■ GOAL
Print exactly the lines from the first one down to the line containing "SC.camera = cam", both ends included, with no pictures and nothing else.

begin DATASET RECORDS

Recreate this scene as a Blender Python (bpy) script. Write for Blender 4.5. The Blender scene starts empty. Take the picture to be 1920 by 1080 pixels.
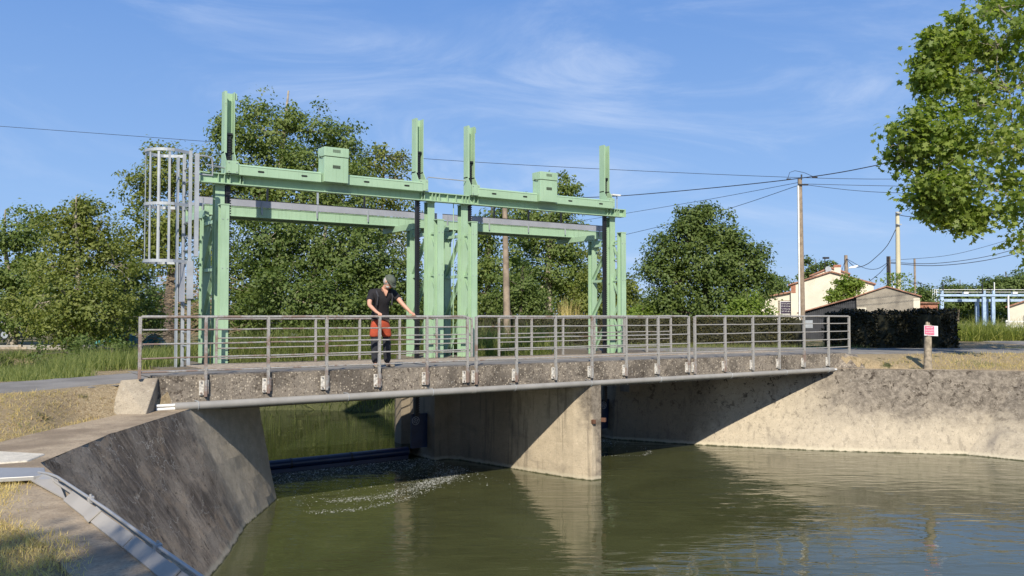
import bpy, math, random
import numpy as np
from mathutils import Vector, Matrix

random.seed(7)
SC = bpy.context.scene
COL = SC.collection
R = math.radians

# ------------------------------------------------------------------ camera
F = Vector((0.585, 0.811, 0)).normalized()          # viewing direction on the ground
RT = Vector((F.y, -F.x, 0))                          # across the view
cam_d = bpy.data.cameras.new("camera"); cam = bpy.data.objects.new("camera", cam_d); COL.objects.link(cam)
cam_d.lens = 30.0; cam_d.sensor_width = 36.0; cam_d.clip_start = 0.1; cam_d.clip_end = 4000
cam.location = (0, 0, 1.0)
pit = math.atan(51.5 / 1600)
fwd = Vector((F.x * math.cos(pit), F.y * math.cos(pit), math.sin(pit)))
cam.rotation_euler = fwd.to_track_quat('-Z', 'Y').to_euler()
SC.camera = cam

# ------------------------------------------------------------------ sky, sun, exposure
SUN = Vector((-0.90, -1.12, 1.02)).normalized()        # towards the sun
sun_el = math.asin(SUN.z); sun_rot = math.atan2(SUN.x, SUN.y)
w = bpy.data.worlds.new("World"); SC.world = w; w.use_nodes = True
nt = w.node_tree; N = nt.nodes; L = nt.links
bg = N["Background"]
sky = N.new("ShaderNodeTexSky"); sky.sky_type = 'NISHITA'; sky.sun_disc = False
sky.sun_elevation = sun_el; sky.sun_rotation = sun_rot
sky.air_density = 1.0; sky.dust_density = 0.3; sky.ozone_density = 3.0; sky.altitude = 0
tc = N.new("ShaderNodeTexCoord")
def wmap(scale, rot=(0, 0, 0), loc=(0, 0, 0)):
    m = N.new("ShaderNodeMapping"); m.inputs["Scale"].default_value = scale
    m.inputs["Rotation"].default_value = rot; m.inputs["Location"].default_value = loc
    L.new(tc.outputs["Generated"], m.inputs["Vector"]); return m.outputs[0]
def wnoise(vec, sc, det, ro, dist):
    n = N.new("ShaderNodeTexNoise"); n.inputs["Scale"].default_value = sc; n.inputs["Detail"].default_value = det
    n.inputs["Roughness"].default_value = ro; n.inputs["Distortion"].default_value = dist
    L.new(vec, n.inputs["Vector"]); return n.outputs["Fac"]
def wramp(fac, a, b, lo=0.0, hi=1.0):
    r = N.new("ShaderNodeMapRange"); r.interpolation_type = 'SMOOTHSTEP'
    for k, v in zip(("From Min", "From Max", "To Min", "To Max"), (a, b, lo, hi)): r.inputs[k].default_value = v
    L.new(fac, r.inputs["Value"]); return r.outputs[0]
def wmul(a, b):
    m = N.new("ShaderNodeMath"); m.operation = 'MULTIPLY'; L.new(a, m.inputs[0]); L.new(b, m.inputs[1]); return m.outputs[0]
wisps = wramp(wnoise(wmap((1.0, 1.2, 4.2), (0.25, 0.1, 0.4)), 2.6, 9, 0.62, 1.1), 0.42, 0.80)
patch = wramp(wnoise(wmap((1, 1, 2.2), (0.1, 0.2, 0), (3.1, 0.4, 0.2)), 1.6, 3, 0.5, 0.2), 0.32, 0.58)
cl = wmul(wisps, patch)
mx = N.new("ShaderNodeMix"); mx.data_type = 'RGBA'
tint = N.new("ShaderNodeMix"); tint.data_type = 'RGBA'; tint.blend_type = 'MULTIPLY'; tint.inputs["Factor"].default_value = 1.0
L.new(sky.outputs[0], tint.inputs["A"]); tint.inputs["B"].default_value = (1.0, 1.0, 1.0, 1)
sp = N.new("ShaderNodeSeparateXYZ"); L.new(tc.outputs["Generated"], sp.inputs[0])
cr = N.new("ShaderNodeValToRGB"); L.new(sp.outputs["Z"], cr.inputs[0]); e = cr.color_ramp.elements
for i, (p_, c_) in enumerate(((0.0, (.40, .60, .93)), (.12, (.30, .51, .90)), (.38, (.145, .325, .76)), (1.0, (.06, .17, .50)))):
    if i > 1: e.new(p_)
    e[i if i < 2 else len(e) - 1].position = p_
    e[i if i < 2 else len(e) - 1].color = (*c_, 1)
sc_ = N.new("ShaderNodeVectorMath"); sc_.operation = 'SCALE'; sc_.inputs["Scale"].default_value = 8.0; L.new(cr.outputs[0], sc_.inputs[0])
m2 = N.new("ShaderNodeMix"); m2.data_type = 'RGBA'; m2.inputs["Factor"].default_value = 0.88
L.new(tint.outputs["Result"], m2.inputs["A"]); L.new(sc_.outputs[0], m2.inputs["B"]); tint = m2
cf = N.new("ShaderNodeMath"); cf.operation = 'MULTIPLY'; cf.inputs[1].default_value = 0.58; L.new(cl, cf.inputs[0])
L.new(cf.outputs[0], mx.inputs["Factor"]); L.new(tint.outputs["Result"], mx.inputs["A"]); mx.inputs["B"].default_value = (5.6, 6.5, 8.2, 1)
L.new(mx.outputs["Result"], bg.inputs["Color"]); bg.inputs["Strength"].default_value = 0.10
CLOUDMIX = mx

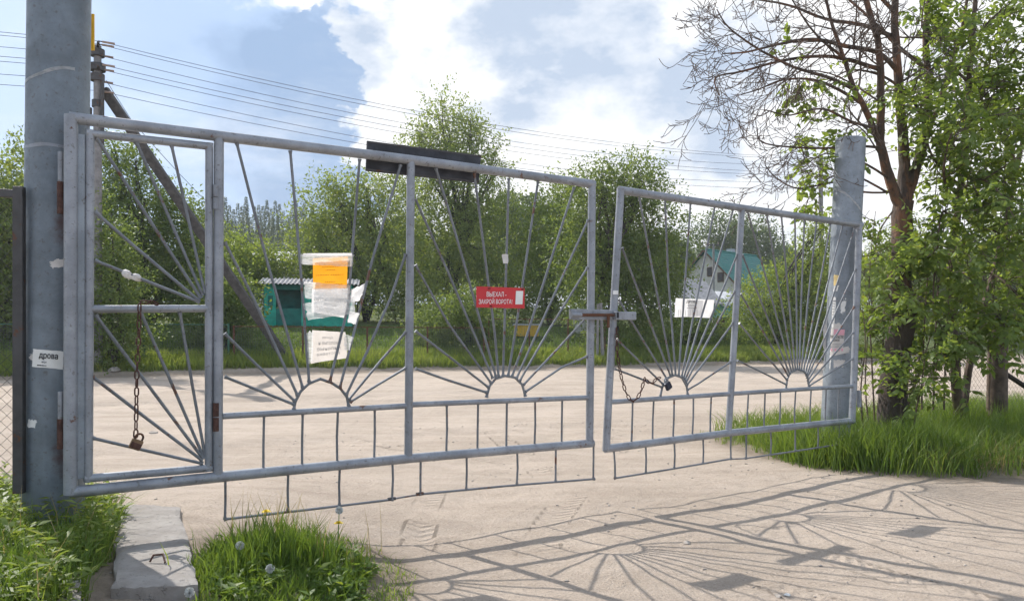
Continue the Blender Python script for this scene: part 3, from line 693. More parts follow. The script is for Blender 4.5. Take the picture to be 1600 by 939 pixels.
sheet('tape_strip', [(546, 486), (562, 490), (556, 507), (543, 504)], offs((LA, LB), .013), MAT['thin_white'], 'small whitish tape scrap below the crumpled tape knot', 'tape', n=(6, 5), wob=.006, seed=16, ragged=.05)
sheet('tape_strip', [(478, 519), (490, 518), (489, 566), (482, 567)], offs((LA, LB), .013), MAT['clear_tape'], 'clear tape down the left side of the lowest notice', 'tape', n=(4, 8), wob=.004, seed=17, ragged=.05)
sheet('tape_strip', [(538, 522), (553, 526), (546, 548), (538, 546)], offs((LA, LB), .013), MAT['clear_tape'], 'torn clear tape on the right side of the lowest notice', 'tape', n=(4, 6), wob=.004, seed=18, ragged=.08)
sheet('paper_scrap', [(784, 397), (795, 398), (793, 413), (786, 411)], PT, MAT['old_paper'], 'small paper scrap on the middle bar above the red sign', 'paper', n=(3, 4), wob=.004, seed=19, ragged=.06)
# scrap of tape round a bar of the wicket
def bag(name, pts, pl, label):
    r = random.Random(9); c = [pl.q(*p) for p in pts]; m = MB(); rr = (.006, .024, .027, .013, .026, .022, .007); V = []
    m.tube(c, rr, 9); m.v = [tuple(Vector(v) + Vector((r.uniform(-1, 1), r.uniform(-1, 1), r.uniform(-1, 1))) * .005) for v in m.v]
    return tag(m.build(name, MAT['old_paper'], None, origin=c[3]), label, 'tape')
bag('tape_wrap', [(190, 424), (194, 426), (199, 429), (205, 432), (211, 433), (217, 434), (222, 437)], PW, 'white scrap of tape wrapped round a slanting rod of the wicket')

# notices on the leaning leaf
rc = [(1055, 466), (1085, 466), (1083, 495), (1055, 495)]; PRF = offs((RA, RB), -.013)
c1 = [(1074, 467), (1116, 468.5), (1113, 497), (1073, 495)]; c2 = [(1055.5, 466), (1098, 467.5), (1097, 494), (1054, 495.5)]
sheet('blank_notice', c1, PRF, MAT['thin_white'], 'blank white sheet half hidden behind the torn firewood notice', 'notice', n=(6, 4), wob=.002, seed=21)
N2 = sheet('torn_notice', c2, offs((RA, RB), -.004), MAT['thin_white'], 'torn white firewood notice on the leaning leaf', 'notice', n=(8, 5), wob=.002, seed=22, ragged=.01)
nat = quad_at(c2, offs((RA, RB), .002))
lettering('ДРОВА', nat, .40, .08, .80, .26, MAT['print_black'], N2, .02); lettering('колотые', nat, .46, .34, .74, .43, MAT['print_grey'], N2, .01); dashes(nat, N2, MAT['print_grey'], [(.53, .42, .8)], h=.02, seed=5)
for k in range(9):
    u = .12 + k * .085; MB().poly([nat(u, .62), nat(u + .012, .62), nat(u + .02, .97), nat(u + .008, .97)], [(0, 1, 2, 3)]).build('tear_slit', MAT['print_grey'], N2)
sheet('pale_label', [(958, 454), (966, 454), (966, 460), (957.5, 460)], offs((RA, RB), .036), MAT['white_paper'], 'small white label on the meeting stile of the leaning leaf', 'label', n=(2, 2), wob=.001)

# notices on the posts: sheets bent round the pipe
def post_patch(name, pt, r, dist, corners, mat, label=None, cat=None, parent=None, lift=.002, n=(8, 8), ragged=.0, seed=1):
    rr = random.Random(seed)
    def on(px, py, l=lift):
        u = (px - 800) / F; w = -(py - 523) / F; d = dist
        for _ in range(12):
            z = CAMH + w * d; c = pt(z); dx = u * d - c.x; d = c.y - math.sqrt(max(1e-6, (r + l) ** 2 - min(dx * dx, (r + l) ** 2 * .9995)))
        return Vector((u * d, d, CAMH + w * d))
    def at(u, v, l=lift):
        a = [c for c in corners]; x = (a[0][0] * (1 - u) + a[1][0] * u) * (1 - v) + (a[3][0] * (1 - u) + a[2][0] * u) * v
        y = (a[0][1] * (1 - u) + a[1][1] * u) * (1 - v) + (a[3][1] * (1 - u) + a[2][1] * u) * v; return on(x, y, l)
    V = []; nx, ny = n
    for j in range(ny + 1):
        for i in range(nx + 1):
            u, v = i / nx, j / ny
            if ragged and (i in (0, nx) or j in (0, ny)): u += rr.uniform(-ragged, ragged); v += rr.uniform(-ragged, ragged)
            V.append(at(u, v))
    m = MB().poly(V, [(j * (nx + 1) + i, j * (nx + 1) + i + 1, (j + 1) * (nx + 1) + i + 1, (j + 1) * (nx + 1) + i) for j in range(ny) for i in range(nx)])
    o = m.build(name, mat, parent, origin=None if parent else at(.5, .5), smooth=True)
    if label: tag(o, label, cat)
    return o, at
def on_left(name, c, mat, label, lift=.002, ragged=.02, seed=1): return post_patch(name, LPt, .172, DLP, c, MAT[mat], label, 'notice', lift=lift, ragged=ragged, seed=seed)
def on_right(name, c, mat, label, lift=.002, ragged=.03, seed=1): return post_patch(name, RPt, .163, DRP, c, MAT[mat], label, 'notice', lift=lift, ragged=ragged, seed=seed)
on_left('torn_paper', [(47, 553), (101, 556), (102, 574), (47, 562)], 'old_paper', 'torn old paper remnant under the firewood notice on the near post', .001, .05, 31)
s_, at_ = on_left('firewood_notice', [(52, 545), (99, 549), (98, 577), (50, 573)], 'white_paper', 'white firewood notice with bold black word on the near post', .003, .01, 32)
AT = lambda u, v: at_(u, v, .0055)
lettering('дрова', AT, .20, .20, .83, .56, MAT['print_black'], s_, .02); lettering('8029', AT, .30, .64, .46, .74, MAT['print_black'], s_, .01); dashes(AT, s_, MAT['print_black'], [(.88, .16, .46)], h=.03, seed=6)
on_left('torn_paper', [(44, 655), (57, 656), (56, 668), (44, 669)], 'white_paper', 'tiny torn white scrap low on the near post', .002, .15, 33)
on_left('peeled_patch', [(78, 408), (100, 404), (99, 418), (79, 419)], 'old_paper', 'peeled pale patch on the near post between the hinges', .0015, .15, 34)
on_right('torn_paper', [(1301, 398), (1305, 397), (1302, 425), (1295, 426)], 'white_paper', 'narrow white strip highest on the leaning post', .002, .1, 41)
s_, at_ = on_right('yellow_notice', [(1298, 430), (1311, 430), (1309, 446), (1297, 446)], 'yellow_paper', 'small yellowish notice on the leaning post', .003, .03, 42)
on_right('torn_paper', [(1296, 447), (1311, 446), (1308, 455), (1295, 456)], 'white_paper', 'white scrap right below the yellowish notice', .002, .06, 43)
s_, at2 = on_right('tall_notice', [(1293, 463), (1307, 465), (1303, 512), (1291, 512)], 'white_paper', 'tall narrow white notice on the leaning post', .002, .04, 44)
dashes(lambda u, v: at2(u, v, .0045), s_, MAT['print_grey'], [(.12 + .09 * k, .15, .9) for k in range(9)], h=.012, seed=12)
on_right('torn_paper', [(1288, 500), (1313, 506), (1306, 545), (1286, 545)], 'old_paper', 'large torn pale paper behind the pink notice', .001, .08, 45)
on_right('peeled_patch', [(1315, 468), (1322, 468), (1320, 490), (1313, 490)], 'white_paper', 'pale smear right of the tall narrow notice', .002, .2, 46)
s_, at3 = on_right('pink_notice', [(1296, 514), (1320, 515), (1317, 551), (1292, 551)], 'old_paper', 'pink and white building notice on the leaning post', .004, .01, 47)
A3 = lambda u, v: at3(u, v, .006)
MB().poly([A3(.3 + .7 * i / 4, v) for v in (0, .24) for i in range(5)], [(i, i + 1, i + 6, i + 5) for i in range(4)]).build('pink_band', MAT['pink_paper'], s_)
MB().poly([A3(i / 4, v) for v in (.82, .93) for i in range(5)], [(i, i + 1, i + 6, i + 5) for i in range(4)]).build('pink_band', MAT['pink_paper'], s_)
A4 = lambda u, v: at3(u, v, .0075)
lettering('СТРОИТЕЛЬСТВО', A4, .02, .26, .98, .38, MAT['print_black'], s_, .02); lettering('ДОМОВ', A4, .3, .42, .72, .53, MAT['print_black'], s_, .02); dashes(A4, s_, MAT['print_grey'], [(.62, .2, .9), (.69, .1, .9), (.76, .2, .8)], h=.015, seed=4)
on_right('torn_paper', [(1287, 548), (1328, 541), (1328, 551), (1288, 558)], 'old_paper', 'ragged tape strip across the bottom of the pink notice', .0055, .08, 48)
on_right('torn_paper', [(1288, 552), (1300, 553), (1297, 577), (1286, 578)], 'white_paper', 'white torn scrap at the left edge of the leaning post', .002, .1, 49)
on_right('torn_paper', [(1302, 563), (1320, 562), (1317, 573), (1302, 574)], 'old_paper', 'lowest pale scrap on the leaning post', .002, .1, 50)

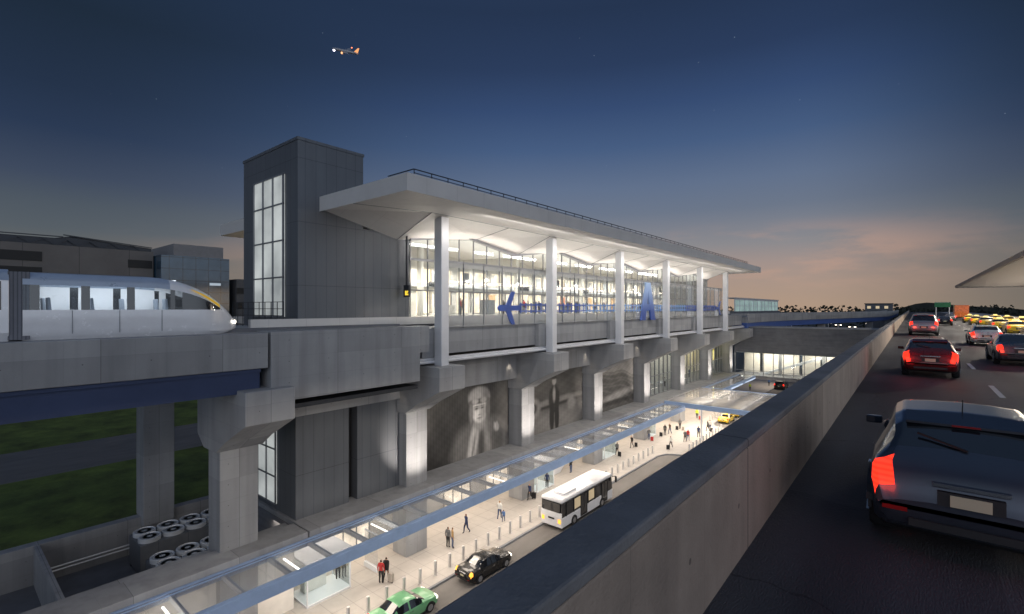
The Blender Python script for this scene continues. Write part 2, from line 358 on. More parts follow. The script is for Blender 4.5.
def tone_man(x,y):
    X=x*1.3; v=.06+.02*noise2(x,y*2)
    v=mix(v,.13,e(X,y,.65,.12,.9,.22,.5)); v=mix(v,.14,e(X,y,.62,.45,.62,.07,.3,.05)); v=mix(v,.05,e(X,y,.62,.40,.60,.03,.5,.05))
    v=mix(v,.15,e(X,y,.20,.42,.13,.16,.2)); v=mix(v,.06,e(X,y,.20,.42,.06,.08,.3))
    v=mix(v,.16,e(X,y,1.02,.35,.10,.12,.3))
    v=mix(v,.045,e(X,y,.62,.50,.12,.24,.15)); v=mix(v,.20,e(X,y,.62,.58,.03,.12,.4)); v=mix(v,.04,e(X,y,.57,.20,.05,.25,.2)); v=mix(v,.04,e(X,y,.68,.20,.05,.25,.2))
    v=mix(v,.20,e(X,y,.62,.80,.045,.065,.2)); v=mix(v,.05,e(X,y,.62,.86,.06,.03,.3))
    return v*(.85+.3*noise2(x*2,y*4))
def tone_hill(x,y):
    h=.62+.10*math.sin(x*3.3+.4)+.03*math.sin(x*11)
    v=.15 if y>h else .075
    v=mix(v,.11,max(0,min(1,(y-h+.04)/.08)))if abs(y-h)<.06 else v
    for k in range(7):
        hh=h-.08-.085*k+.02*math.sin(x*(7+k)+k*2); v=mix(v,.15,math.exp(-((y-hh)/.02)**2)*.35)
    v=mix(v,.19,e(x,y,.55,.25,.4,.07,.4,.15)); v=mix(v,.05,e(x,y,.5,.13,.5,.05,.4)); 
    return v*(.8+.4*noise2(x*3,y*5))
mm, nt, N, L, B = newmat('mural_print')
a_ = N.new('ShaderNodeAttribute'); a_.attribute_name='tone'; tc=N.new('ShaderNodeTexCoord'); sx=N.new('ShaderNodeSeparateXYZ'); L.new(tc.outputs['Object'],sx.inputs[0])
pp=N.new('ShaderNodeMath'); pp.operation='PINGPONG'; pp.inputs[1].default_value=.16; L.new(sx.outputs[1],pp.inputs[0])
lt=N.new('ShaderNodeMapRange'); lt.inputs[1].default_value=0; lt.inputs[2].default_value=.05; lt.inputs[3].default_value=.62; lt.inputs[4].default_value=1; L.new(pp.outputs[0],lt.inputs[0])
mx=N.new('ShaderNodeMix'); mx.data_type='RGBA'; mx.blend_type='MULTIPLY'; mx.inputs[0].default_value=1; L.new(a_.outputs[0],mx.inputs[6]); L.new(lt.outputs[0],mx.inputs[7]); L.new(mx.outputs[2],B.inputs['Base Color'])
B.inputs['Roughness'].default_value=.55; B.inputs['Metallic'].default_value=.1
def mural(y0,y1,fn,label):
    z0,z1=5.5,12.4; nu,nv=110,84; X=-32.02
    me=bpy.data.meshes.new('wall_mural'); L0=Vector((X,(y0+y1)/2,z0))
    vs=[]; cs=[]
    for j in range(nv+1):
        for i in range(nu+1):
            u,w=i/nu,j/nv; vs.append(Vector((X,mix(y0,y1,u),mix(z0,z1,w)))-L0); c=max(.018,fn(u,w)*2.1-.07); cs+= [c*1.03,c,c*.96,1]
    n0=len(vs); fs=[(j*(nu+1)+i,j*(nu+1)+i+1,(j+1)*(nu+1)+i+1,(j+1)*(nu+1)+i) for j in range(nv) for i in range(nu)]
    back=[Vector((X-.06,y,z))-L0 for y,z in ((y0,z0),(y1,z0),(y1,z1),(y0,z1))]; cs+=[.1,.1,.1,1]*4
    c4=[0,nu,(nu+1)*(nv+1)-1,(nu+1)*nv]; fs+=[(n0+3,n0+2,n0+1,n0)]
    me.from_pydata(vs+back,[],fs); at_=me.color_attributes.new('tone','FLOAT_COLOR','POINT'); at_.data.foreach_set('color',cs)
    me.materials.append(mm); o=bpy.data.objects.new('wall_mural',me); C.objects.link(o); o.location=L0
    tag(o,label,'mural','printed murals between the piers')
mural(26.2,38.2,tone_aviator,'grey mural of an aviator in flight cap and goggles')
mural(40.7,52.7,tone_man,'grey mural of a man standing before an old aeroplane')
mural(55.2,67.2,tone_hill,'grey mural of a hillside with pale bands')
MB().box(-40,-32.1,23.9,67.3,5.2,14.9).build('mural_wall', M['metal_panel'], st)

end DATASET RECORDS

■ RESULT OF THE EXERCISE
Recreate this scene as a Blender Python (bpy) script. Write for Blender 4.5. The Blender scene starts empty. Take the picture to be 1920 by 1080 pixels.
import bpy, math, random
import numpy as np
from mathutils import Vector, Matrix

random.seed(7)
SC = bpy.context.scene
COL = SC.collection
R = math.radians

# ------------------------------------------------------------------ camera
F = Vector((0.585, 0.811, 0)).normalized()          # viewing direction on the ground
RT = Vector((F.y, -F.x, 0))                          # across the view
cam_d = bpy.data.cameras.new("camera"); cam = bpy.data.objects.new("camera", cam_d); COL.objects.link(cam)
cam_d.lens = 30.0; cam_d.sensor_width = 36.0; cam_d.clip_start = 0.1; cam_d.clip_end = 4000
cam.location = (0, 0, 1.0)
pit = math.atan(51.5 / 1600)
fwd = Vector((F.x * math.cos(pit), F.y * math.cos(pit), math.sin(pit)))
cam.rotation_euler = fwd.to_track_quat('-Z', 'Y').to_euler()
SC.camera = cam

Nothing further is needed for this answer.